According to Fox Sports stats, in the Rugby Championship so far the Wallabies have made only two attacking kicks, have had five charged down, kicked two out on the full and have found space with just 29 per cent of their long clearing kicks.
http://www.theaustralian.com.au/spo...r/news-story/387bacc0b51963a6d3b33e356419818d
Again Wallabies don't need a game built around kicking, but they still need a respectable kicking game to complement any game plan.
The wallabies need a game plan built around winning.
We need to jettison this idea that the wallabies can and should only play "running rugby" or whatever it is currently called. How about an approach that is tailored to the opposition, the ref, the players you have available, the conditions and the amount of risk you are willing to take? And no, merely stating that Australia has never had a gameplan that was built on field position is not a good reason for us to obsessively avoid it in the future.

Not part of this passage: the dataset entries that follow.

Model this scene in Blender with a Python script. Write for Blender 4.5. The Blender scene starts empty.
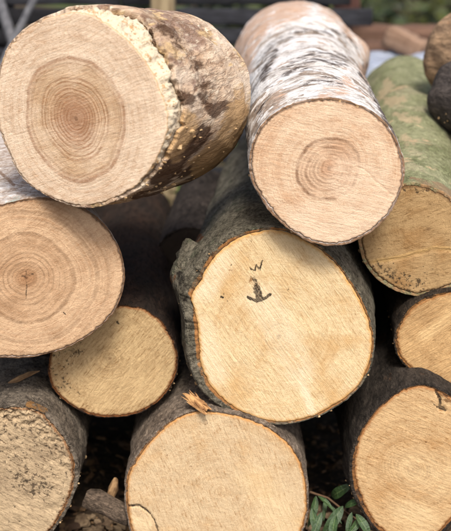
import bpy, bmesh, math, random
import numpy as np
from mathutils import Vector, Matrix, Quaternion
R = math.radians
random.seed(7)
scene = bpy.context.scene
col = scene.collection

# ------------------------------------------------------------------ camera
W_PX, H_PX, S, D, PITCH = 451.0, 531.0, 1.6e-3, 2.3, R(17)
FWD = np.array([0, math.cos(PITCH), -math.sin(PITCH)])
UPV = np.array([0, math.sin(PITCH), math.cos(PITCH)])
RGT = np.array([1.0, 0, 0])
def ray(px, py):
    return FWD*D + RGT*((px-225.5)*S) + UPV*((265.5-py)*S)
# height so that the bottom of the lowest log touches z = 0 in the plane y = 0
CY = -D*math.cos(PITCH)
_d = ray(217, 583)
CAM = np.array([0, CY, -_d[2]*(-CY/_d[1])])
def at(px, py, y):
    d = ray(px, py)
    return CAM + d*((y-CAM[1])/d[1])
def at_z(px, py, z):
    d = ray(px, py)
    return CAM + d*((z-CAM[2])/d[2])
def to_px(p):
    q = np.asarray(p) - CAM
    f = q@FWD
    return 225.5 + (q@RGT)*D/f/S, 265.5 - (q@UPV)*D/f/S
cd = bpy.data.cameras.new('camera')
cam = bpy.data.objects.new('camera', cd)
col.objects.link(cam)
cam.location = CAM
cam.rotation_euler = (R(90)-PITCH, 0, 0)
cd.sensor_fit = 'VERTICAL'
cd.sensor_height = 24
cd.lens = 12*D/(265.5*S)
cd.clip_end = 400
cd.dof.use_dof = True
cd.dof.focus_distance = 2.31
cd.dof.aperture_fstop = 3.0
scene.camera = cam

# ------------------------------------------------------------------ light
SUN_EL, SUN_AZ = R(50), R(8)          # azimuth: from the front, turned to the right
world = bpy.data.worlds.new('World'); scene.world = world
world.use_nodes = True
wn = world.node_tree
sky = wn.nodes.new('ShaderNodeTexSky')
sky.sky_type = 'NISHITA'; sky.sun_disc = False
sky.sun_elevation = SUN_EL
sky.sun_rotation = math.pi - SUN_AZ
sky.dust_density = 4.0
sky.air_density = .7
sky.ozone_density = .4
wn.nodes['Background'].inputs['Strength'].default_value = 0.085
wn.links.new(sky.outputs[0], wn.nodes['Background'].inputs[0])
sl = bpy.data.lights.new('sun', 'SUN'); sl.energy = 1.5; sl.angle = R(14); sl.color = (1, .965, .92)
sun = bpy.data.objects.new('sun', sl); col.objects.link(sun)
sdir = Vector((math.sin(SUN_AZ)*math.cos(SUN_EL), -math.cos(SUN_AZ)*math.cos(SUN_EL), math.sin(SUN_EL)))
sun.rotation_euler = sdir.to_track_quat('Z', 'Y').to_euler()
sun.location = (1, -3, 4)
vs = scene.view_settings
vs.view_transform = 'Standard'; vs.look = 'None'; vs.gamma = 1; vs.use_curve_mapping = False
vs.exposure = 1.62

# ------------------------------------------------------------------ numpy noise
_rng = np.random.RandomState(3)
_perm = np.tile(_rng.permutation(256), 3)
_grad = _rng.normal(size=(256, 3)); _grad /= np.linalg.norm(_grad, axis=1)[:, None]
def perlin(x, y, z):
    xi, yi, zi = np.floor(x).astype(int), np.floor(y).astype(int), np.floor(z).astype(int)
    xf, yf, zf = x-xi, y-yi, z-zi
    u, v, w = [t*t*t*(t*(t*6-15)+10) for t in (xf, yf, zf)]
    out = 0
    for dx in (0, 1):
        for dy in (0, 1):
            for dz in (0, 1):
                h = _perm[_perm[_perm[(xi+dx) & 255] + ((yi+dy) & 255)] + ((zi+dz) & 255)]
                g = _grad[h]
                dot = g[..., 0]*(xf-dx) + g[..., 1]*(yf-dy) + g[..., 2]*(zf-dz)
                out = out + dot*(u if dx else 1-u)*(v if dy else 1-v)*(w if dz else 1-w)
    return out*1.5
def fbm(p, f, octv=3, seed=0.0):
    o, a = 0, 1
    for k in range(octv):
        o = o + a*perlin(p[0]*f+seed+k*7.3, p[1]*f+seed*1.7+k*3.1, p[2]*f-seed+k*5.9)
        f *= 2.1; a *= .5
    return o
def sstep(a, b, x):
    t = np.clip((x-a)/(b-a), 0, 1)
    return t*t*(3-2*t)

# ------------------------------------------------------------------ mesh helpers
def mesh_np(name, verts, quads, attrs=None, smooth=True, tris=None):
    me = bpy.data.meshes.new(name)
    verts = np.asarray(verts, dtype=np.float32)
    quads = np.asarray(quads, dtype=np.int32).reshape(-1, 4)
    tris = np.zeros((0, 3), np.int32) if tris is None else np.asarray(tris, dtype=np.int32).reshape(-1, 3)
    me.vertices.add(len(verts)); me.vertices.foreach_set('co', verts.ravel())
    lv = np.concatenate([quads.ravel(), tris.ravel()])
    me.loops.add(len(lv)); me.loops.foreach_set('vertex_index', lv)
    nq, nt = len(quads), len(tris)
    me.polygons.add(nq+nt)
    st = np.concatenate([np.arange(nq)*4, nq*4+np.arange(nt)*3]).astype(np.int32)
    me.polygons.foreach_set('loop_start', st)
    me.polygons.foreach_set('use_smooth', np.full(nq+nt, smooth))
    me.update(calc_edges=True)
    me.validate()
    for k, a in (attrs or {}).items():
        at_ = me.attributes.new(k, 'FLOAT', 'POINT')
        at_.data.foreach_set('value', np.asarray(a, dtype=np.float32).ravel())
    return me
def grid_quads(rows, n, flip=False):
    i = np.arange(rows-1)[:, None]*n; j = np.arange(n)[None, :]; j2 = (j+1) % n
    q = np.stack([i+j, i+j2, i+n+j2, i+n+j], -1).reshape(-1, 4)
    return q[:, ::-1] if flip else q
def link(name, me, mat, parent=None, M=None):
    o = bpy.data.objects.new(name, me)
    if mat and not len(me.materials): me.materials.append(mat)
    col.objects.link(o)
    M = M or Matrix.Identity(4)
    if parent:
        o.parent = parent
        o.matrix_basis = parent.matrix_basis.inverted() @ M
    else:
        o.matrix_basis = M
    return o
def tag(o, label=None, cat=None, group=None, kind=None):
    for k, v in (('label', label), ('category', cat), ('group', group), ('kind', kind)):
        if v: o[k] = v
    return o
def thing(name, loc, label, cat, group=None):
    o = bpy.data.objects.new(name, None); col.objects.link(o)
    o.empty_display_size = .05
    o.matrix_basis = Matrix.Translation(Vector(loc))
    return tag(o, label, cat, group)

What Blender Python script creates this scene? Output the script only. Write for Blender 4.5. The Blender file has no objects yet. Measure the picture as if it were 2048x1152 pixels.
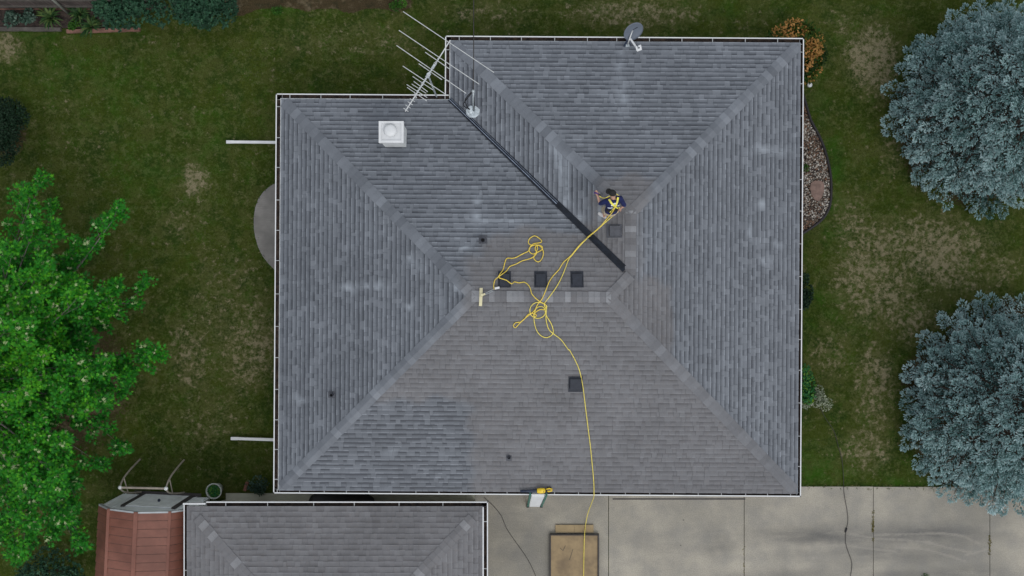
import bpy, math, random
import numpy as np
from mathutils import Vector, Matrix
R = math.radians
random.seed(7)
rng = np.random.default_rng(11)
S = bpy.context.scene
COL = S.collection

# ------------------------------------------------------------------ camera, sky, sun, exposure
F, H = 2150.0, 34.0                      # focal length in photo pixels (2048 wide), flying height
cam_d = bpy.data.cameras.new('camera')
cam = bpy.data.objects.new('camera', cam_d); COL.objects.link(cam)
cam.location = (0, 0, H)
cam_d.sensor_width = 36.0
cam_d.lens = 36.0 * F / 2048.0
cam_d.clip_end = 2000
S.camera = cam
SUN_EL, SUN_AZ = 56.0, 150.0             # azimuth clockwise from north (image top)
W = bpy.data.worlds.new("World"); S.world = W; W.use_nodes = True
nt = W.node_tree
bg = nt.nodes['Background']
sky = nt.nodes.new('ShaderNodeTexSky'); sky.sky_type = 'NISHITA'; sky.sun_disc = False
sky.sun_elevation = R(SUN_EL); sky.sun_rotation = R(SUN_AZ)
sky.air_density = 1.0; sky.dust_density = 4.0; sky.ozone_density = 1.0
hsv = nt.nodes.new('ShaderNodeHueSaturation'); hsv.inputs['Saturation'].default_value = 0.42
nt.links.new(sky.outputs['Color'], hsv.inputs['Color'])
cloud = nt.nodes.new('ShaderNodeMix'); cloud.data_type = 'RGBA'      # even overcast layer over the clear sky
cloud.inputs[0].default_value = 0.62; cloud.inputs[7].default_value = (5.9, 6.08, 6.3, 1)
nt.links.new(hsv.outputs['Color'], cloud.inputs[6]); nt.links.new(cloud.outputs[2], bg.inputs['Color'])
bg.inputs['Strength'].default_value = 0.15
sd = bpy.data.lights.new('sun', 'SUN'); sun = bpy.data.objects.new('sun', sd); COL.objects.link(sun)
sd.energy = 0.6; sd.angle = R(24); sd.color = (1.0, 0.965, 0.91)
az, el = R(SUN_AZ), R(SUN_EL)
sun_dir = Vector((math.sin(az)*math.cos(el), math.cos(az)*math.cos(el), math.sin(el)))
sun.rotation_euler = sun_dir.to_track_quat('Z', 'Y').to_euler()
sun.location = sun_dir * 60
S.view_settings.view_transform = 'Standard'; S.view_settings.look = 'None'
S.view_settings.gamma = 1.0; S.view_settings.use_curve_mapping = False
S.view_settings.exposure = 0.0
S.cycles.max_bounces = 6

# ------------------------------------------------------------------ helpers
def px(u, v, z=0.0):
    k = (H - z) / F
    return Vector(((u - 1024) * k, (576 - v) * k, z))

def vnoise(x, y, scale, seed=0):
    g = np.random.default_rng(seed).random((64, 64))
    x = np.asarray(x, float) / scale + 1000.3; y = np.asarray(y, float) / scale + 1000.7
    xi = np.floor(x).astype(int); yi = np.floor(y).astype(int)
    fx = x - xi; fy = y - yi
    fx = fx*fx*(3-2*fx); fy = fy*fy*(3-2*fy)
    a = g[xi % 64, yi % 64]; b = g[(xi+1) % 64, yi % 64]
    c = g[xi % 64, (yi+1) % 64]; d = g[(xi+1) % 64, (yi+1) % 64]
    return (a*(1-fx)+b*fx)*(1-fy) + (c*(1-fx)+d*fx)*fy

def sstep(a, b, x):
    t = np.clip((np.asarray(x, float) - a) / (b - a), 0, 1)
    return t*t*(3-2*t)

def tag(o, label=None, cat=None, group=None, kind=None):
    if label: o['label'] = label
    if cat: o['category'] = cat
    if group: o['group'] = group
    if kind: o['kind'] = kind
    return o

def empty(name, loc=(0, 0, 0), rz=0.0):
    o = bpy.data.objects.new(name, None); COL.objects.link(o)
    o.location = loc; o.rotation_euler = (0, 0, rz); o.empty_display_size = 0.1
    return o

def link(name, me, mat, parent=None, smooth=False):
    o = bpy.data.objects.new(name, me); COL.objects.link(o)
    for m in (mat if isinstance(mat, (list, tuple)) else [mat]):
        me.materials.append(m)
    if smooth:
        me.polygons.foreach_set('use_smooth', [True]*len(me.polygons))
    if parent: o.parent = parent
    return o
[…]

There are going to circumstances in which more kicking is better than less. There are going to be circumstances in which kicking is imprudent. Around these parts though, and this has at times included public statements by Michael Cheika, any kicking that exceeds the absolute bare minimum (clearing your own in goal area) is considered to be rugby blasphemy.
Instead of looking at winning at working backwards from that, we seem to start with "entertaining" and try to figure out how we can turn that into winning. I don't know about you but I am thoroughly unentertained at the moment. Id rather we won 9-6 with no ball than losing whilst chick it around all night.
Critically, none of our primary opponents - in fact probably none of the other test sides at all - appear to be worried about style for style's sake. I don't think we will ever be consistently where we can be whilst there exists beneath - but very close to - the surface an obsession with style.
It's been demonstrated that the days of us having fitter, better skilled and more dynamic players than everyone else bar NZ are well and truly over. We are entering a new era of genuinely pro rugby and we need to be professional about what we want to achieve rather than nostalgic about how we remember things being. Do people think the New England Patriots devote as much thought to "style" as we do?